● WHAT THE TASK ASKS
Keep only the lines from the top of the listing through the one with "COL = SC.collection", and reproduce them unaltered.

● DATA SEGMENT
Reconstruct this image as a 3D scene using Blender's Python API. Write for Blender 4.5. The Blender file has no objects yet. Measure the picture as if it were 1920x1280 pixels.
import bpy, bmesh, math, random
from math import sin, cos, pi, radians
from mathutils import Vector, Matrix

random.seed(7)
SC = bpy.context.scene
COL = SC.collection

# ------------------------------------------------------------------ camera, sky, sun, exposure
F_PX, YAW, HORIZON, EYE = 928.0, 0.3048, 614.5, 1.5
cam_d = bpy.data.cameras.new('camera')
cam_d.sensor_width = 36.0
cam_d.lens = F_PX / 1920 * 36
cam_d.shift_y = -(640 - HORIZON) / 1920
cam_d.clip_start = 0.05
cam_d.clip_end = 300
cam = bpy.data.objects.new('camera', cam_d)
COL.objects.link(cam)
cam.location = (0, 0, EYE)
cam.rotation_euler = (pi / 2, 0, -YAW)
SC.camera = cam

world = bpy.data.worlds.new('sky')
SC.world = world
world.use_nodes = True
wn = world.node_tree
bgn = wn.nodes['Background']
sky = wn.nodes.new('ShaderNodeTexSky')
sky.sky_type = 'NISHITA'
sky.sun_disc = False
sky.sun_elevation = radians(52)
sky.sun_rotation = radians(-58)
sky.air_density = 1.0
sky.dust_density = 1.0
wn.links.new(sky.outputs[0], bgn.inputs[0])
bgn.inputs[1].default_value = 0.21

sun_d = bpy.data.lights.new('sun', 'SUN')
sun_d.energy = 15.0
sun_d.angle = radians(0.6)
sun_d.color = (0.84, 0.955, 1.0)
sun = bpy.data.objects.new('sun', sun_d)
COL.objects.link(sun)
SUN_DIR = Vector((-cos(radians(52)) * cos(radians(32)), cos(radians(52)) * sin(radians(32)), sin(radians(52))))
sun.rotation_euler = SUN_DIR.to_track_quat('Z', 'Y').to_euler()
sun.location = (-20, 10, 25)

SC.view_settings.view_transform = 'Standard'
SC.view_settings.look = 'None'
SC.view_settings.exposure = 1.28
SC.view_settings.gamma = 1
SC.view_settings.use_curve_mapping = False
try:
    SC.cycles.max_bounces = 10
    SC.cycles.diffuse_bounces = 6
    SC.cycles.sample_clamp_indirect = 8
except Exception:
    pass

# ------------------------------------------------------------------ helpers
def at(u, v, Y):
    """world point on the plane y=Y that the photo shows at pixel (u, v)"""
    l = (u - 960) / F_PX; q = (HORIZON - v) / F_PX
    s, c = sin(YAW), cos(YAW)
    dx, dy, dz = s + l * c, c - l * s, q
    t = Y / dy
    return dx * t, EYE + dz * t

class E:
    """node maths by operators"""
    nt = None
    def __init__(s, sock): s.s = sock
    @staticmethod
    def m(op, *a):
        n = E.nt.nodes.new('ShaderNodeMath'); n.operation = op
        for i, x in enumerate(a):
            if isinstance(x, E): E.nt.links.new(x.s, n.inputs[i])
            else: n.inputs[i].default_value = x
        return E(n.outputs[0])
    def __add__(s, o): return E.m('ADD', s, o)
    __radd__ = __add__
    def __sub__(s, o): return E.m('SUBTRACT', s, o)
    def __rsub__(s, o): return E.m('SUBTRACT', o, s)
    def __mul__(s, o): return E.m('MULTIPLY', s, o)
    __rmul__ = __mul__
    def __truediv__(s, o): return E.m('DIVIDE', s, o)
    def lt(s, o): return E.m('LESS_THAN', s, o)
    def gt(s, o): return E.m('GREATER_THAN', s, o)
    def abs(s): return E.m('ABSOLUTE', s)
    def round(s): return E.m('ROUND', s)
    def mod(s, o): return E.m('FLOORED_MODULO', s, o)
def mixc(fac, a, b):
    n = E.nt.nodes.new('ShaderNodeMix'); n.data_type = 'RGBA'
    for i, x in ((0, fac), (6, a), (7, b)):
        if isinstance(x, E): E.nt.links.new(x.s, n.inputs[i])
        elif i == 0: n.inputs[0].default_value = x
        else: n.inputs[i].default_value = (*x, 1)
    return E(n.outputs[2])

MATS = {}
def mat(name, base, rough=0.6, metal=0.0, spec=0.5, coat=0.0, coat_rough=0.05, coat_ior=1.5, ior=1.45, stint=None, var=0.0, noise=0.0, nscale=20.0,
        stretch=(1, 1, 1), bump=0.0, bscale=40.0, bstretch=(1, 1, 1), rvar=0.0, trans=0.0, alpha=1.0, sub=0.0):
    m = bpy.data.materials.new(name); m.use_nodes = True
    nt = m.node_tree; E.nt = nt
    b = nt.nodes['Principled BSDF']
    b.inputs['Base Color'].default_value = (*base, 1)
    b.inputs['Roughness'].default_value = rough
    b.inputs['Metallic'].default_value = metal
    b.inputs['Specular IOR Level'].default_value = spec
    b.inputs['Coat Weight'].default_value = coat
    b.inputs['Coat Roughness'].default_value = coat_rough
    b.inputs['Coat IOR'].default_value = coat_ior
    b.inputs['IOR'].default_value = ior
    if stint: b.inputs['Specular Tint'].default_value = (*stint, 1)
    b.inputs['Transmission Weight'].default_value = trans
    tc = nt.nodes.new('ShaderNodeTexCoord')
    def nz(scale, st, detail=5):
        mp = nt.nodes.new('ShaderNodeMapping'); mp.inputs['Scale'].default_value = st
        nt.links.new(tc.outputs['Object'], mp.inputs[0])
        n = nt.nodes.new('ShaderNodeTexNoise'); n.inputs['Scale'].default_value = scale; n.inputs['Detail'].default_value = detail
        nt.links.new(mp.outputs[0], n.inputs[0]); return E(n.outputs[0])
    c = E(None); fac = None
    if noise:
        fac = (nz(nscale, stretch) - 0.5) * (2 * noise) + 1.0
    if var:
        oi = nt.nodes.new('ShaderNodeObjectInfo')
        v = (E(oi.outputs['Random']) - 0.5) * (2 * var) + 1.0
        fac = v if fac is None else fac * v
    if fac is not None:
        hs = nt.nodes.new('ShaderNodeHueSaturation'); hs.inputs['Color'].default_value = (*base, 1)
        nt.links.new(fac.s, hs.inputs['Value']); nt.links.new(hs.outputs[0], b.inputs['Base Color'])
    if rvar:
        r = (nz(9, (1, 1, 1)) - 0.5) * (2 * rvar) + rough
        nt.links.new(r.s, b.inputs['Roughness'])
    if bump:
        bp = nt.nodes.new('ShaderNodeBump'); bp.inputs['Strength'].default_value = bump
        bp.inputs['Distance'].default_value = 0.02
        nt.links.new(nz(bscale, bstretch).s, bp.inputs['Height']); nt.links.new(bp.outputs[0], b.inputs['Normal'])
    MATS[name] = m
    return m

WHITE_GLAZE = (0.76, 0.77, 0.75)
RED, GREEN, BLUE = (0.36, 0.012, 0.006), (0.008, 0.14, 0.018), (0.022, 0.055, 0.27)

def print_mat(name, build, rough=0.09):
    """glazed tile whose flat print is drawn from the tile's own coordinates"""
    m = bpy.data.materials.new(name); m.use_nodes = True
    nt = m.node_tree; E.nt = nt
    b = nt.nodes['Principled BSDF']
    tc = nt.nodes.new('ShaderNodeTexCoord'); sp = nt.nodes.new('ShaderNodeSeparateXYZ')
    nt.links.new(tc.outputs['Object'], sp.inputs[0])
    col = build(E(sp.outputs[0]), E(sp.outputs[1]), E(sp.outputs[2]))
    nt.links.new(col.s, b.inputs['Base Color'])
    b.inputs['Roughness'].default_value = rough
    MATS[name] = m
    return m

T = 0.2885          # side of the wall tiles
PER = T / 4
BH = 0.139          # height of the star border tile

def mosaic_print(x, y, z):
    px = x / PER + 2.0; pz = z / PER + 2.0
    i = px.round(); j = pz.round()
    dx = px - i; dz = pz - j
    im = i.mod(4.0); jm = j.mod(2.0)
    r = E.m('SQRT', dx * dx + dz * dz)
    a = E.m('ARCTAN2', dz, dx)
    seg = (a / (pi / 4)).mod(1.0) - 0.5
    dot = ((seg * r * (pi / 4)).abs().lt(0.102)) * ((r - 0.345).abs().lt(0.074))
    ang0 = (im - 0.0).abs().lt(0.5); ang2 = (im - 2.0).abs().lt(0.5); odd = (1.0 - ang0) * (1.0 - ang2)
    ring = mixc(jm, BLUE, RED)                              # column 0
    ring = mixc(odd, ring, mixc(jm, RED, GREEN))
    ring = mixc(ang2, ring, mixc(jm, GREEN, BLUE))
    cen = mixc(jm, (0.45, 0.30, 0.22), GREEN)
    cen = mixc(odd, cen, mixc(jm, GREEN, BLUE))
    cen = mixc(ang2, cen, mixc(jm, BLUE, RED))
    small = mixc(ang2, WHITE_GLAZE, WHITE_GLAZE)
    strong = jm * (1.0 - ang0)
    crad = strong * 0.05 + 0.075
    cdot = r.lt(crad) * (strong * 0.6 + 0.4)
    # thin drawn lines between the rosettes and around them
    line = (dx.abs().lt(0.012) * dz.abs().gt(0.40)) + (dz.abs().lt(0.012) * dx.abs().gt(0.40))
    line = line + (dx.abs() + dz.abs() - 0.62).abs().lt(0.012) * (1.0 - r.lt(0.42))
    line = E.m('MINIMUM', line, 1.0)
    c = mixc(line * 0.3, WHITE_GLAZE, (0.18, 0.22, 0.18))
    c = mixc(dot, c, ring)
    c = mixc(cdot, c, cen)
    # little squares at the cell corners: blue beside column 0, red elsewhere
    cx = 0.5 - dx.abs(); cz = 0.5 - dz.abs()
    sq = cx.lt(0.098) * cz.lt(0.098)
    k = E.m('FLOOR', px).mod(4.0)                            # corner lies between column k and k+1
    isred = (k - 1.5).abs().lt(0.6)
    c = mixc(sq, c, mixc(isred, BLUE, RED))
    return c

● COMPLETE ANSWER
Reconstruct this image as a 3D scene using Blender's Python API. Write for Blender 4.5. The Blender file has no objects yet. Measure the picture as if it were 1920x1280 pixels.
import bpy, bmesh, math, random
from math import sin, cos, pi, radians
from mathutils import Vector, Matrix

random.seed(7)
SC = bpy.context.scene
COL = SC.collection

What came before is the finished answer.